In a notable shift in geopolitical dynamics, the latest survey by the Singapore-based think tank ISEAS-Yusof Ishak Institute has revealed that China has surpassed the United States as the preferred ally for the Association of Southeast Asian Nations (ASEAN) if forced to choose between the two rival powers. The survey, which polled nearly 2,000 respondents across the 10 ASEAN member states, marks the first time in five years that China has taken the lead.

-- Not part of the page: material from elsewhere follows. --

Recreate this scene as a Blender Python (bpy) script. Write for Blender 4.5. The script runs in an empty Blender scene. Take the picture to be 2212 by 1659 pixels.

According to the survey results, seven out of the 10 ASEAN countries-Brunei, Cambodia, Indonesia, Laos, Malaysia, Myanmar, and Thailand-showed a higher preference for China compared to the previous year. The most significant shifts were seen in Laos and Malaysia, with increases of 29.5% and 20.3%, respectively. However, the Philippines, Singapore, and Vietnam saw a decline in their preference for China.

Despite the headline-grabbing findings, experts caution against interpreting the survey results as a unanimous tilt towards China. "Each country maintains its own agency and views on the U.S.-China binary question. Hence we cannot assume that the region has a united view about China or the U.S.," says Sharon Seah, a senior fellow at the ISEAS-Yusof Ishak Institute's ASEAN Studies Centre and a lead author of the annual report.

Mark S. Cogan, associate professor of peace and conflict studies at Japan's Kansai Gaidai University, echoes this sentiment, stating that "ASEAN as an institution is divided and has so many different displays of behavior when it comes to U.S.-China relations." Many ASEAN states have traditionally maintained close economic ties with China while simultaneously hedging against its territorial ambitions through defense partnerships with the U.S.

Indonesia's President-elect Prabowo Subianto exemplifies this balancing act, meeting with Chinese leader Xi Jinping in Beijing to boost strategic cooperation before departing for Japan, a prominent U.S. ally, to meet with Prime Minister Fumio Kishida and Defense Minister Minoru Kihara. Similarly, Thailand's Prime Minister Srettha Thavisin has actively courted both China and the U.S. for investments, particularly in a billion-dollar land bridge project across the country.

As China's assertiveness in the South China Sea grows, Southeast Asian nations involved in territorial disputes with Beijing, such as the Philippines, Vietnam, Malaysia, Brunei, and Indonesia, have sought defense support from the U.S. Nonetheless, China remains the top trading partner for many of these countries, including the Philippines.

The survey also revealed that about half of the respondents believe ASEAN should "enhance its resilience and unity to fend off pressure from the two major powers" in response to the U.S.-China rivalry. This sentiment has remained consistent over the years, highlighting the region's desire to maintain its autonomy amidst great-power competition.

The shift in alignment comes amid concerns about the U.S.'s expanding strategic and political influence, as well as doubts about the effectiveness of the U.S.-led Indo-Pacific Economic Framework for Prosperity. China is now perceived as the region's most influential economic and political-strategic power, with Muslim-majority nations like Malaysia, Indonesia, and Brunei showing a preference for China.

However, the U.S. still holds majority support from the Philippines and Vietnam, both of which are embroiled in territorial disputes with Beijing. The impact of the Israel-Hamas conflict on the U.S.'s standing among regional nations remains uncertain.

As Seah concludes, "The key takeaway is that as the geopolitical environment becomes more volatile, the region is looking to enhance its internal resilience." The ISEAS survey underscores the complex and diverse nature of ASEAN's responses to the U.S.-China rivalry, with each member state navigating its own set of strategic calculations and bilateral relationships with the two superpowers.